When May A Lis Pendens Be Recorded?

David Allen
Jaburg | Wilk Attorneys at Law


It is not uncommon for litigants in a case that in any manner involves real property to want to record with the County Recorder in the county in which the property is located a “Notice of Lis Pendens,” in order to give “constructive notice” to everybody of the pending lawsuit. Unfortunately, however, the right to file a Lis Pendens is not nearly that broad, and is instead limited to instances when there is a pending lawsuit that not only in some manner “involves” real property, but where the outcome of such lawsuit may “affect the title” of the real property at issue.
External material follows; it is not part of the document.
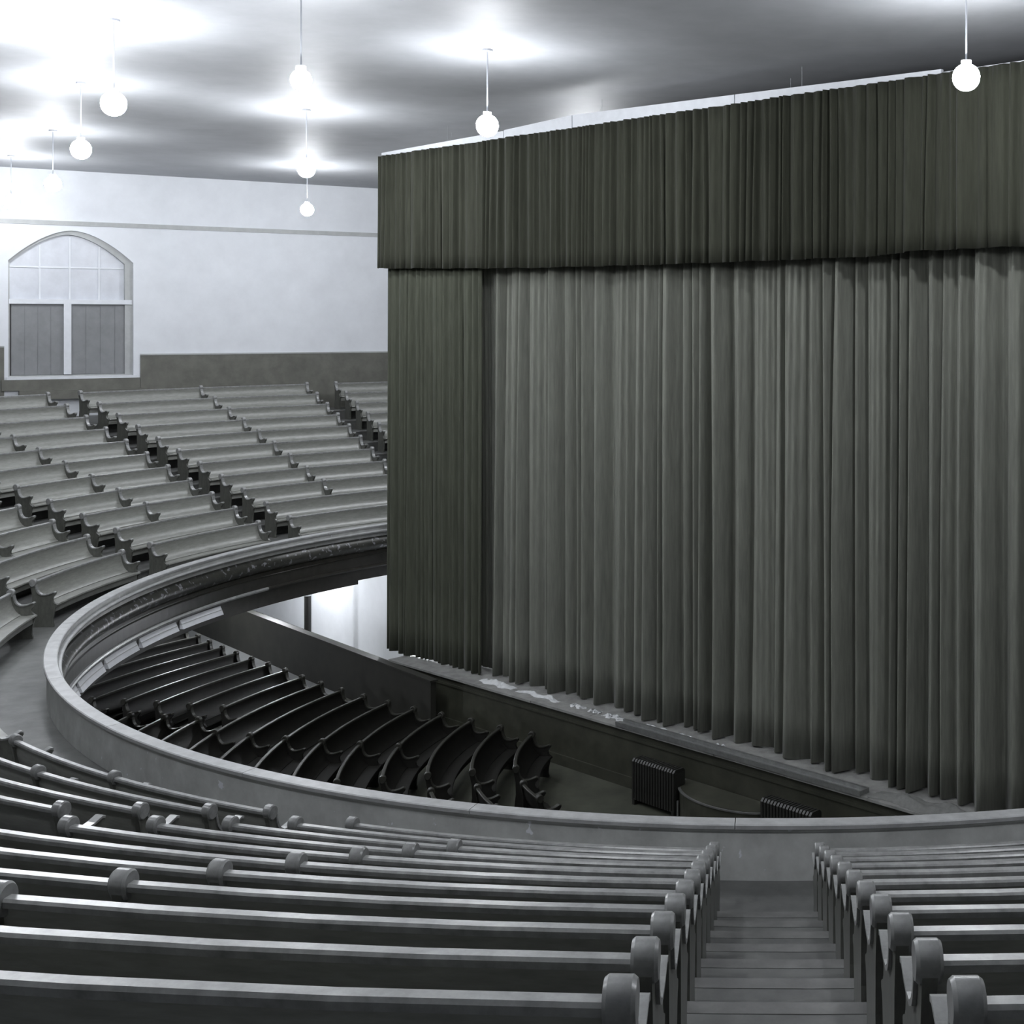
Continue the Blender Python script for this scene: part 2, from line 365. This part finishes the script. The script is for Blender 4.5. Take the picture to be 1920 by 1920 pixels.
# main floor pews, dark, fan-shaped round the same centre
AE = [(5.2, 169.4), (7, 163.4), (9.2, 160), (11.15, 157.3), (15, 152.3), (20.4, 147.7), (25, 145)]
def aisle_edge(r):              # straight aisle beside the dark partition
    for (a, p), (b, q) in zip(AE, AE[1:]):
        if r <= b: return p + (q - p) * (r - a) / (b - a)
    return AE[-1][1]
for j in range(0, 19):
    r = 5.45 + .92 * j; g = D(.5 / r); ta, tb = aisle_edge(r), 193.4
    mid = 178 - .9 * (r - 8.8)
    if r < 7.5: spans = [(ta, tb, (ta, tb), 'full length')]
    elif r < 13.2: spans = [(ta, mid, (ta, mid), 'half by pale aisle'), (mid, tb, (tb,), 'half nearer camera')]
    else: spans = [(ta, 168.6 - g, (ta, 168.6 - g), 'part by partition aisle'), (168.6 + g, tb, (168.6 + g, tb), 'part nearer camera')]
    spans = [q + ('facing orchestra floor',) for q in spans] + [(tb + 2 * g, 214, (tb + 2 * g, 214), 'full length', 'beyond near aisle')]
    for a, b, ends, h, bl in spans:
        vis = [t for t in frange(a, b, 1.0) if in_frame(t, r, 9.43, -5) and not hidden_by_front(t, r, 9.43)]
        if not vis: continue
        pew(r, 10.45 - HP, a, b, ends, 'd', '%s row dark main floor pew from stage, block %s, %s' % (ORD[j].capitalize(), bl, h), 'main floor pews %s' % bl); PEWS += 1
print('PEWS', PEWS)
# ---------------------------------------------------------------- main floor fittings
run = empty('aisle_floor', PP(18, 168.6, 10.45)); tag(run, kind='structure'); bpy.context.view_layer.update()
for th, r0, r1 in ((168.6, 14.5, 25), (190.5, 14.5, 25)):
    c = R(th); hw = .45
    V = []
    for r in (r0, r1):
        for q in (-hw, hw): V.append(W3(CX + r * cos(c) - q * sin(c), CZ + r * sin(c) + q * cos(c), 10.44))
    keep(link('runner', mesh('runner', V, [(0, 1, 3, 2)]), 'runner'), run)
# dark partition beside the far aisle, with the pale strip of floor in front of it
PA, PB = (-7.98, 33.5), (-21.5, 47.6)
pd = Vector((PB[0] - PA[0], PB[1] - PA[1])).normalized(); pn = Vector((pd.y, -pd.x))
if pn.dot(Vector(PA)) < 0: pn = -pn
def prt(t, o, Y): q = Vector(PA) + pd * t + pn * o; return W3(q.x, q.y, Y)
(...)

The classic case, where there can be no dispute about the entitlement of a party to record a Lis Pendens, is when a seller has entered into a contract to sell their real property, and then, for whatever reason, fails to do so, resulting in the buyer with whom the seller contracted filing a lawsuit for “specific performance” of the contract, asking the Court to force the seller to complete the contemplated transaction. The reason for recording a Lis Pendens under such circumstances is obvious; without providing such “constructive notice” to third parties through such recording, the Seller would otherwise be able to transfer its property to an innocent third-party second buyer, who has no knowledge of the pending lawsuit, and whose title will thus not be disturbed by a specific performance judgment entered in favor of the first buyer.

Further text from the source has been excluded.